• _What you should do_:
How many lines in the records below contain the word "from"? Give only the number.

== Provided data ==

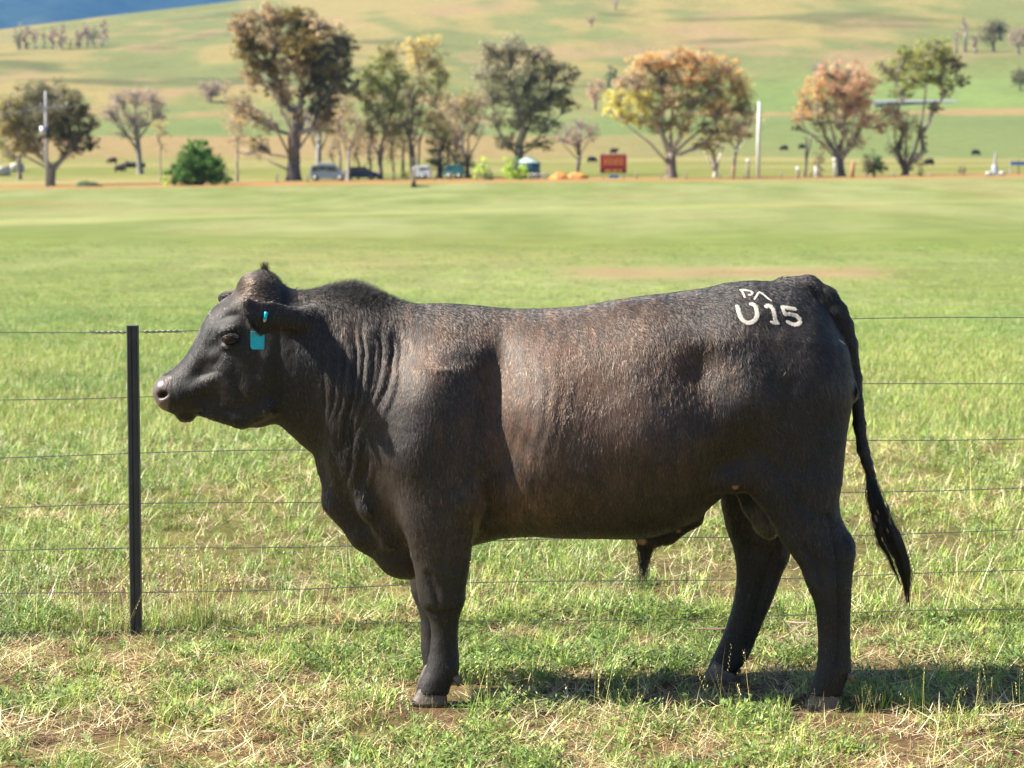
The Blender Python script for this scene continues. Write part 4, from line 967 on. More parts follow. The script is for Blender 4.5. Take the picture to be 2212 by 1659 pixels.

===
== Provided data ==

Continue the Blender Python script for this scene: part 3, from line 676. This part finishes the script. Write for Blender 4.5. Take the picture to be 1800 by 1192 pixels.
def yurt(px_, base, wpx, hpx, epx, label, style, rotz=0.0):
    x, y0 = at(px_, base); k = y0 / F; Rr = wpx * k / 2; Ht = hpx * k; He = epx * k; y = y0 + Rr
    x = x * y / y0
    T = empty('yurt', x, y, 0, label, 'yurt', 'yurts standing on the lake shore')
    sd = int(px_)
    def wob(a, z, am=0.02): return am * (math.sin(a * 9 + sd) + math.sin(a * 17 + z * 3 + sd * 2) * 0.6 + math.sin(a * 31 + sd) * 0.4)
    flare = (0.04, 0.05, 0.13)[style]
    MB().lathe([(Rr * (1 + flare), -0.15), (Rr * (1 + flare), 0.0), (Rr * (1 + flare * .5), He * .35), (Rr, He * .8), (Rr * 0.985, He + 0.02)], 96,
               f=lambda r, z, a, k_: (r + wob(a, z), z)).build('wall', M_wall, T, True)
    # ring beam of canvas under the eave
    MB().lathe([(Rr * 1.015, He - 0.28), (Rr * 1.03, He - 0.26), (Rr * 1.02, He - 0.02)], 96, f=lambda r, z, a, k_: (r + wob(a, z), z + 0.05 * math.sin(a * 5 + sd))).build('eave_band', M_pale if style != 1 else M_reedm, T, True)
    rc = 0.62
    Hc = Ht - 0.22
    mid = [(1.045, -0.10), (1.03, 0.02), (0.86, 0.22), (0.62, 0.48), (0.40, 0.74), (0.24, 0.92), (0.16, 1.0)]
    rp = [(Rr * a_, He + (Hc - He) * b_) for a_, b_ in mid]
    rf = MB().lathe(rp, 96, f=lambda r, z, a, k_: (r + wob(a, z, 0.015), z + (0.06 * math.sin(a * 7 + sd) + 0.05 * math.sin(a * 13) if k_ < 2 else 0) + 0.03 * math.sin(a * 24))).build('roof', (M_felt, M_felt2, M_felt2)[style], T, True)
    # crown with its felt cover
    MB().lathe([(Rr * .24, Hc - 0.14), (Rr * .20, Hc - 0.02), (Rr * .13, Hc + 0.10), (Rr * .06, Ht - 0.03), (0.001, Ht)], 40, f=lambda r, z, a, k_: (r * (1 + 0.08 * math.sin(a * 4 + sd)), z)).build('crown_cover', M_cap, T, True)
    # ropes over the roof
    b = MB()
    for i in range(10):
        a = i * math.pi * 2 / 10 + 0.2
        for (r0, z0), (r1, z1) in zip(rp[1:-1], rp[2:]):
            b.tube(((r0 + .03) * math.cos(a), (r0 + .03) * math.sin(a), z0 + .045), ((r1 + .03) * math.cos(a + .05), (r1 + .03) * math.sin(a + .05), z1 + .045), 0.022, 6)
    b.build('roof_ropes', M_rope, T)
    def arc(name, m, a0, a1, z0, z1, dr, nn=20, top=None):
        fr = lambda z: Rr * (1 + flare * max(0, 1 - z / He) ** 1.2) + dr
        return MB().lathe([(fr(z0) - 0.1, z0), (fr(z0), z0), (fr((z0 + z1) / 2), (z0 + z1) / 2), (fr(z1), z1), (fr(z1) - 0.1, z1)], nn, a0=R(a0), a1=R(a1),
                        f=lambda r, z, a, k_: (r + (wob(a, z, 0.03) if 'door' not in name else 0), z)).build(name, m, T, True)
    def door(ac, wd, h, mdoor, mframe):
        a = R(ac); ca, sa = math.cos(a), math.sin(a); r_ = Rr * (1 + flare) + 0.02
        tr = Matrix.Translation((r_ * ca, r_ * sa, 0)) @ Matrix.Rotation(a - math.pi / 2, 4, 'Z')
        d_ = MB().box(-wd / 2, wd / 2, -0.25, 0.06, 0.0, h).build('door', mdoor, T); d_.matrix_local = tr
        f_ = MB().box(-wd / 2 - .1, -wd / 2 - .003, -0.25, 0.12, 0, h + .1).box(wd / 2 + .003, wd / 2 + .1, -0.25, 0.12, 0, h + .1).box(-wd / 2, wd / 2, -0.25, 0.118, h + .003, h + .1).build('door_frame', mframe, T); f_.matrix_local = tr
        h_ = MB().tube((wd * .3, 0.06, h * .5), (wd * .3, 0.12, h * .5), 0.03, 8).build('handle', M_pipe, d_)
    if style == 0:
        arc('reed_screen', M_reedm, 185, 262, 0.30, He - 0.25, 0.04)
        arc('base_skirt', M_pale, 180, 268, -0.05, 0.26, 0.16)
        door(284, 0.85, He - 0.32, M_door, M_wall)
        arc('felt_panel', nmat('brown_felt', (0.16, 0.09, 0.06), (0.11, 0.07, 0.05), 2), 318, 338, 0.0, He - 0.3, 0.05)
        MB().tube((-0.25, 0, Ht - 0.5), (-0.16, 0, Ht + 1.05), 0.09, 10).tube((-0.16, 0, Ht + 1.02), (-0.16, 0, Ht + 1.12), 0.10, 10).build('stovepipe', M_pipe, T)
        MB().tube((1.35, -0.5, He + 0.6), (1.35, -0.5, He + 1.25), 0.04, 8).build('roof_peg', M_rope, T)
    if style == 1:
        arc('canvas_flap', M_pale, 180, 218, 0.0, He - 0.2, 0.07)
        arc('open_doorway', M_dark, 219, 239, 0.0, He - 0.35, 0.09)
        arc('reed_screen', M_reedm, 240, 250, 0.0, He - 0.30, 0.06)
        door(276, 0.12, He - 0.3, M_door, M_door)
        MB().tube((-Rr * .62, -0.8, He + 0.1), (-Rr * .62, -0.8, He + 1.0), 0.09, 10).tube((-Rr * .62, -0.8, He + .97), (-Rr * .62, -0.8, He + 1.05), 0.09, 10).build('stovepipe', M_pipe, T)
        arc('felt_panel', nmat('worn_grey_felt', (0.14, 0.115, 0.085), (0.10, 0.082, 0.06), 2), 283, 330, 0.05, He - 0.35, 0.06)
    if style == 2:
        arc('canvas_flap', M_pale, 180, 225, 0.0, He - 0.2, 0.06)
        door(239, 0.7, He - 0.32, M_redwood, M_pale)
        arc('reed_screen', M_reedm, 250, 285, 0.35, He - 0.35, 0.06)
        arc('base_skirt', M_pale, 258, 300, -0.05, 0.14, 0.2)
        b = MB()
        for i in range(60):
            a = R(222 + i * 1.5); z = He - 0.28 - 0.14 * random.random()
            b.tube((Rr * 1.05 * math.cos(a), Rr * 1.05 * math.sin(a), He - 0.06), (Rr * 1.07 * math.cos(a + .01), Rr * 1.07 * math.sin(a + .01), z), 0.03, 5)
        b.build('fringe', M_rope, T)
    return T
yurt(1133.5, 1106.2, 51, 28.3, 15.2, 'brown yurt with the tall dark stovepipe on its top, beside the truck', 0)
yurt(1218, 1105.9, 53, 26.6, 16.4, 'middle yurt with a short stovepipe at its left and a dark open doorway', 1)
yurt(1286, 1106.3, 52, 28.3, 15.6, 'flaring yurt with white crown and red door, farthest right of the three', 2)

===

• _Exercise result_:
2